Como é possível tê-lo como virtude se o jeitinho é essa vertente da corrupção e do apadrinhamento prejudicial à sociedade e ao indivíduo? É difícil imaginar que exista uma resposta para essa pergunta, mas ela existe. Na verdade, quando dizem que o jeitinho é uma qualidade do brasileiro, pessoas se referem não às consequências da generalização deste comportamento mas sim às habilidades adquiridas pelos brasileiros que são obrigados a conviver com o jeitinho. É justamente disso que falo neste post.

Minha intenção ao escrever sobre o jeitinho brasileiro no exterior era instigar o leitor a pensar sobre as causas e as consequências da proliferação deste tipo de comportamento. Nós vimos que o “jeitinho” é um modo de agir irônico e contraditório que prevalece em sociedades cuja população se sente coagida pelos mecanismos sociopolítico-econômicos de seu país, assim como a brasileira, mas que pode surgir também nos países considerados desenvolvidos, assim como o Canadá. A generalização do jeitinho é resultado de um modo de pensar redundante – um cidadão procura levar vantagem sobre os demais justamente para que ele não seja desavantajado – que ao invés de solucionar, aceita os problemas como eles são. Concluímos, então, que o jeitinho usado pelo brasileiro acaba por fortalecer o mesmo sistema que coage a população.

Felizmente, o artigo gerou repercussão e diversas foram as reações demonstradas pelos leitores através de e-mails e comentários. Uma bastante comum e que vale consideração foi que a análise proposta sobre o jeitinho brasileiro serviu para mostrar que a nossa sociedade está “contaminada” e “não tem mais cura”. Isso, porém, não é verdade. Apesar de ser, a priori, um fenômeno antropológico, o jeitinho brasileiro é, em sua capacidade social, um fenômeno cultural. Isso significa que ele não é inerente à nossa sociedade e pode sim ser eliminado. O brasileiro que notar que está tirando vantagem não só da sociedade – como se ele não fizesse parte dela – mas também de si mesmo, certamente procurará agir de uma outra maneira. É só humano. Por isso disse acreditar que essa “contaminação” pode ser “curada” com um pouco de reflexão. Mas confesso que, como sugeriu um leitor, talvez seja preciso muita reflexão. Um pouco pode não ser o bastante.
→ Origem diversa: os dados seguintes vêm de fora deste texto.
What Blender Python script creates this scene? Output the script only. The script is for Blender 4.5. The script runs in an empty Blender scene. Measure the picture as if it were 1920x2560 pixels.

Vale notar também que o brasileiro adepto do jeitinho – desde o que compra produtos piratas ao que conta com serviços irregulares –, por ser confuso, não é mau caráter. Por ter se tornado norma de convivência na sociedade, às vezes acabamos nos rendendo às facilidades que um jeitinho nos propõe, e sua praticidade. Mas ainda mais importante que agir corretamente é agir conscientemente, já que assim, mesmo quando damos um jeitinho, sabemos como podemos e porque devemos melhorar. Assim podemos também conscientizar quem desconhece as raízes e as consequências de suas ações.

Outra reação comum entre os leitores foi dizer que, apesar dos pesares, o jeitinho é de fato uma virtude do brasileiro. Mas como é possível tê-lo como virtude se o jeitinho é essa vertente da corrupção e do apadrinhamento prejudicial à sociedade e ao indivíduo? É difícil imaginar que exista uma resposta para essa pergunta, mas ela existe. Na verdade, quando dizem que o jeitinho é uma qualidade do brasileiro, pessoas se referem não às consequências da generalização deste comportamento para a sociedade como as que foram discutidas no último post, mas sim às habilidades adquiridas pelos brasileiros que são obrigados a conviver com o jeitinho. É justamente disso que falo agora.

No exterior, o profissional brasileiro tem fama de ser, entre outras coisas, ágil e carismático, e tendo trabalhado dentro e fora do Brasil, eu posso atestar esse fato. Claro, são muitos os “brazucas” desprovidos dessas qualidades e muitos os “gringos” providos delas, mas não é à toa que brasileiro tem essa fama. Diferente da população de países desenvolvidos, como já discutimos, o brasileiro muitas vezes tem de driblar normas e convenções sociais (tem de dar um jeitinho) para resolver problemas que parecem não ter solução. E isso simplesmente para funcionar normalmente na sociedade. Vamos a um exemplo.

Até uns anos atrás, tirar a carteira de motorista na região metropolitana de São Paulo através dos trâmites convencionais era praticamente impossível. Qualquer pessoa que não se sujeitasse a pagar uma quantia pré-determinada pela auto-escola para obter a carta, teria que realizar o teste prático perfeitamente. Perfeitamente. Olhar para o retrovisor sem precisar por um segundo sequer resultaria em reprovação. Agora, quem não resistia às pressões sociais ou até mesmo à praticidade do jeitinho – o que, neste caso, é de se entender – pagava pela carta e era garantido a aprovação no teste prático. Só não podia bater o carro (aliás, minto, uma amiga bateu o carro sutilmente em uma árvore e ainda assim recebeu a carta). Só não podia dar “PT”. Mas o que fazia o candidato que precisava da carta mas não tinha dinheiro para o suborno? Ele conversava com “Fulano”, pedia um favor para “Ciclano”, e assim por diante, até dar seu próprio jeitinho. Assim como fazem milhões de brasileiros – às vezes para tirar vantagem, às vezes para receber algo que é de direito seu – o candidato tinha que se virar.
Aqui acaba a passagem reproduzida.